Memanusiakan manusia ini perlu dibahas dan dipelajari lebih lanjut, karena ilmu humanistik adalah ilmu hasil pembentukan, bukan keturunan. Ini membuktikan bahwa meskipun seseorang berasal dari keturunan bangsawan, jika dalam dirinya tidak ada jiwa sosial yang tinggi, tidak mau bergaul dengan orang lain, dan tidak mau menerima pendapat orang lain, maka itu tidak ada artinya.
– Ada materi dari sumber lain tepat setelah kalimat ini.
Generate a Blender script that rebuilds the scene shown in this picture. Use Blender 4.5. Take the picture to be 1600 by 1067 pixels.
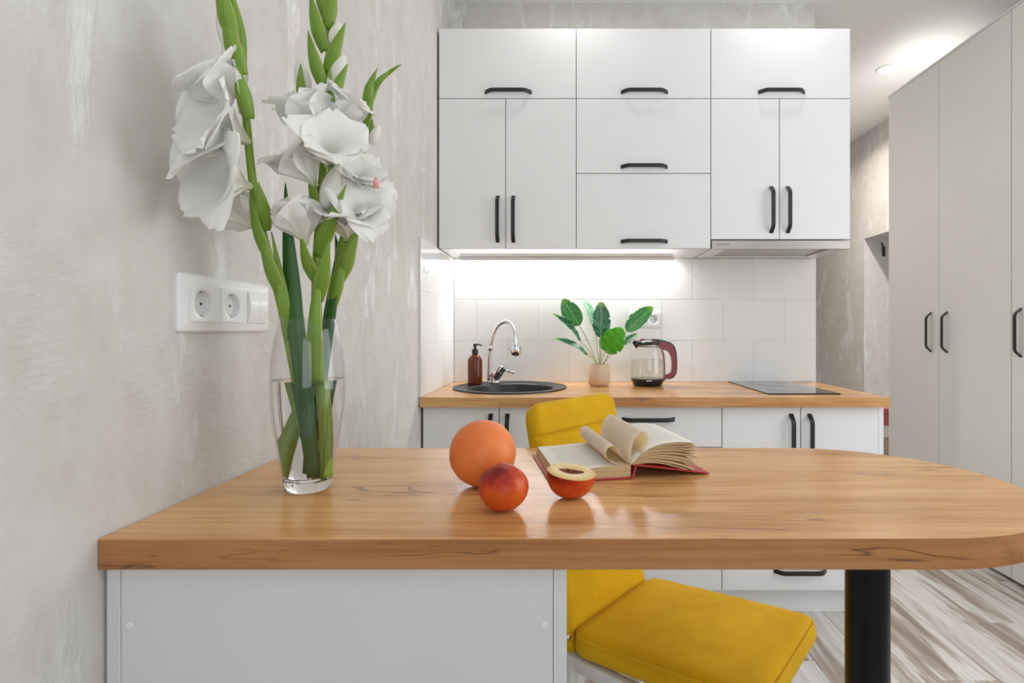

Kita sebagai makhluk sosial, hidup berdampingan dengan manusia lain, dan kelak ketika kita mati, kita pasti membutuhkan pertolongan untuk menguburkan jasad kita.
Memberikan hak manusia untuk bertahan hidup adalah bagian dari memanusiakan manusia. Memberikan hak untuk berpendapat atau memberikan saran juga bagian dari itu. Terkadang, ketika memberikan pendapat, tetap saja ada yang berbeda dengan pendapat kita. Maka, kita seyogyanya harus bisa menerima perbedaan tersebut. Yang dipandang bukan menang atau kalah, tetapi siapa yang bisa menghargai pendapat orang lain. Tidak apa-apa kita mengalah demi mereka yang menang, tetapi tidak bisa menghargai.
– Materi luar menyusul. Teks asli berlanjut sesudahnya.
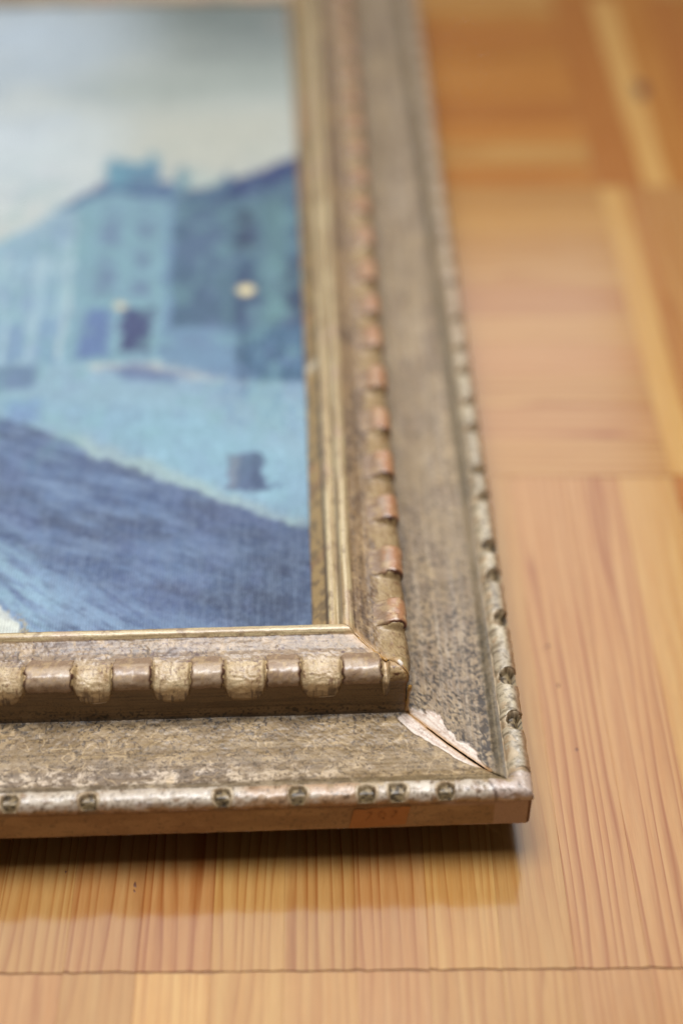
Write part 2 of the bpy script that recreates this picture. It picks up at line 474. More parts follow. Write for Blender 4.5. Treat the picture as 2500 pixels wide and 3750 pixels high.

Berhadapan dengan manusia tidak dibutuhkan keegoisan yang tinggi, melainkan kerendahan hati. Maka, merendahlah sampai tidak ada yang bisa merendahkan kita.
Baca Juga: Islam Memanusiakan Manusia!
Allah telah berfirman dalam Q.S. Al-Hujurat ayat 13 yang artinya: “Wahai manusia, sesungguhnya Kami telah menciptakan kamu dari seorang laki-laki dan perempuan. Kemudian, Kami menjadikan kamu berbangsa-bangsa dan bersuku-suku agar kamu saling mengenal. Sesungguhnya yang paling mulia di antara kamu di sisi Allah adalah orang yang paling bertakwa. Sesungguhnya Allah Maha Mengetahui lagi Mahateliti.”
Sesuai dengan ayat tersebut, tidak ada yang membedakan di sisi Allah kecuali tingkat ketaqwaan kita kepada-Nya. Tidak ada kaum yang lemah atau yang kuat. Semua sama di sisi Allah—cantik, jelek, pintar, cerdas, kaya, atau miskin, semuanya sama sebagai makhluk Allah, hamba Allah.
Oleh karena itu, sepantasnya kita mengatur diri kita untuk selalu berbuat baik kepada siapa pun, selalu menghargai adanya perbedaan pendapat, membantu orang yang sedang kesusahan, tidak menindas yang lain, dan merasa bahwa diri kita bukanlah yang paling kuat. Kita juga tidak boleh mendiskriminasi orang lain berdasarkan latar belakang mereka, seperti ras, agama, suku, atau faktor lainnya.